A l’instar de sa création tardive à l’Opéra de Paris voilà dix ans, La Fille du Far West (1910) trouve enfin le chemin des planches à Lyon : de quoi mettre en valeur cet ouvrage de la maturité de Puccini, qui souffre de la faiblesse de son livret, aux accents mélodramatiques moins subtils que son modèle à peine avoué, Tosca. Pour autant, le compositeur italien séduit toujours autant par son inspiration mélodique au souffle éperdu dans les scènes dramatiques, comme sa capacité à nous plonger dans l’atmosphère douce‑amère, baignée de nostalgie, de ces mineurs privés de tout, sauf du fantasme des mirages d’une richesse fulgurante.

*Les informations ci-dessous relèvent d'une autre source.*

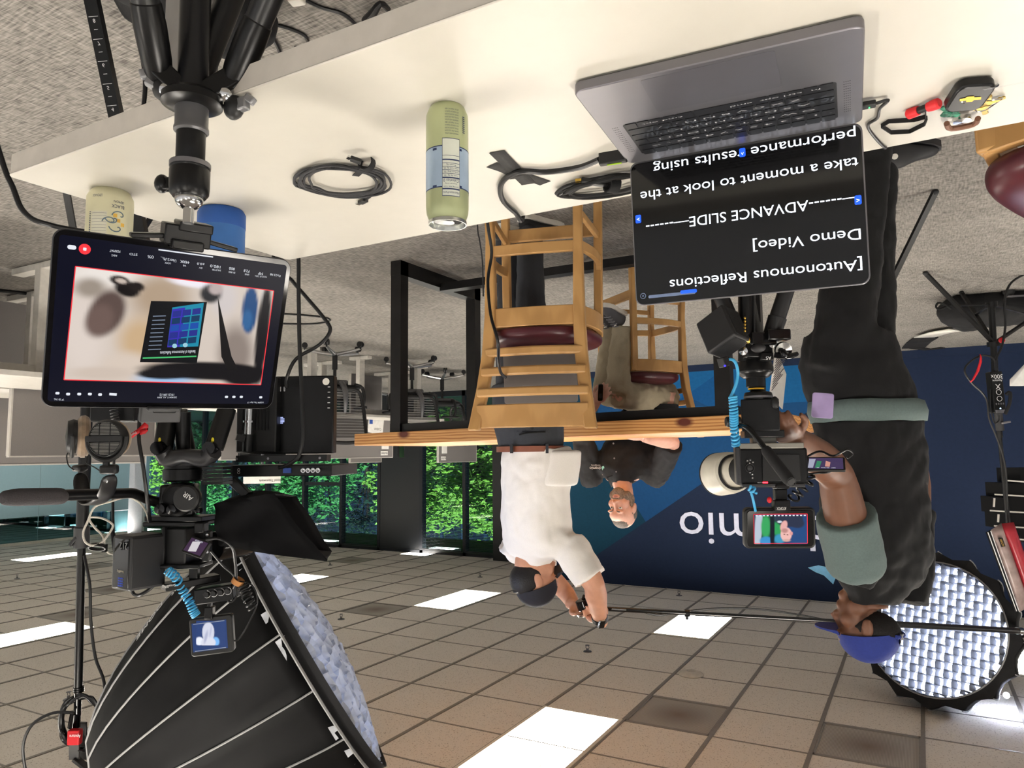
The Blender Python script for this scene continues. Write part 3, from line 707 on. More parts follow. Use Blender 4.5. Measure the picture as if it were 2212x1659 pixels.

Ca n’est pas le moindre des mérites de la mise en scène de Tatjana Gürbaca que d’insister d’emblée sur la communauté de destin de ces chercheurs d’or, tous groupés autour de Minnie, une figure fédératrice, entre mère et Madone. La proximité physique serrée entre les protagonistes s’épanouit dans un décor minimaliste, où le bar de l’héroïne se devine derrière les lignes cubistes du décor. Réalisme et volonté d’épure se marient tout du long du spectacle avec bonheur, notamment lorsque plusieurs cordes de gibet surgissent des hauteurs comme autant de menaces implacables pour l’imposteur Jack. Même si elle dénie à son héroïne tout désir de maternité (contrairement aux allusions de Lydia Steier à Berlin en 2022), Gürbaca colle au plus près du récit initiatique de Minnie par l’évolution de son allure, de la singularité dorée et asexuée de sa première tenue, à la simplicité plus dépouillée des scènes amoureuses intimistes, avant la transfiguration finale en cow‑boy finalement plus viril que ses comparses – Jack Rance en tête. Jusqu’au bout, la faiblesse de caractère du shérif est montrée, des hésitations fébriles entre la facilité d’abattre ses ennemis à celle de mettre fin à ses jours. Voilà encore une nouvelle réussite de la metteuse en scène allemande, décidément inspiré par la finesse psychologique des huis‑clos, à l’instar de Kátia Kabanová de Janácek à Genève (voir ici).


Comme la veille dans La Dame de pique, Daniele Rustioni empoigne ses troupes de toute son énergie, au service de vifs tempi : il faut l’entendre rugir dès les premières notes de l’ouvrage, imposant d’emblée la concentration sur les rudesses des conditions de vie des pionniers de la conquête de l’Ouest américain. Comme à son habitude, Rustioni sait aussi s’assagir pour faire ressortir les couleurs des scènes plus intériorisées, sans jamais perdre de vue l’élan narratif d’ensemble. Comment ne pas admirer, aussi, son geste toujours attentif aux superbes chœurs masculins de l’Opéra de Lyon, très touchants tout du long ?


On le sait, cet ouvrage repose avant tout sur les trois rôles principaux, dont celui de Minnie, particulièrement redoutable vocalement, confié ici à Chiara Isotton. On se réjouit de pouvoir enfin découvrir cette chanteuse italienne souvent entendue à la Scala de Milan (notamment tout récemment dans L’amore dei tre re d’Italo Montemezzi), qui affronte crânement les sauts de registres périlleux. Son aplomb tranchant sait aussi se faire plus subtil dans le médium, bien tenu. A ses côtés, Claudio Sgura compose un Jack Rance plus monolithique, parfois en difficulté dans les passages rapides. L’essentiel est là, mais on attendait davantage de brillant et d’éclat de la part de ce spécialiste du rôle (voir notamment à Milan). Plus réussie est la composition de Riccardo Massi (Dick Johnson), qui impose une noirceur bienvenue à son rôle, entre timbre rêche et articulation vénéneuse.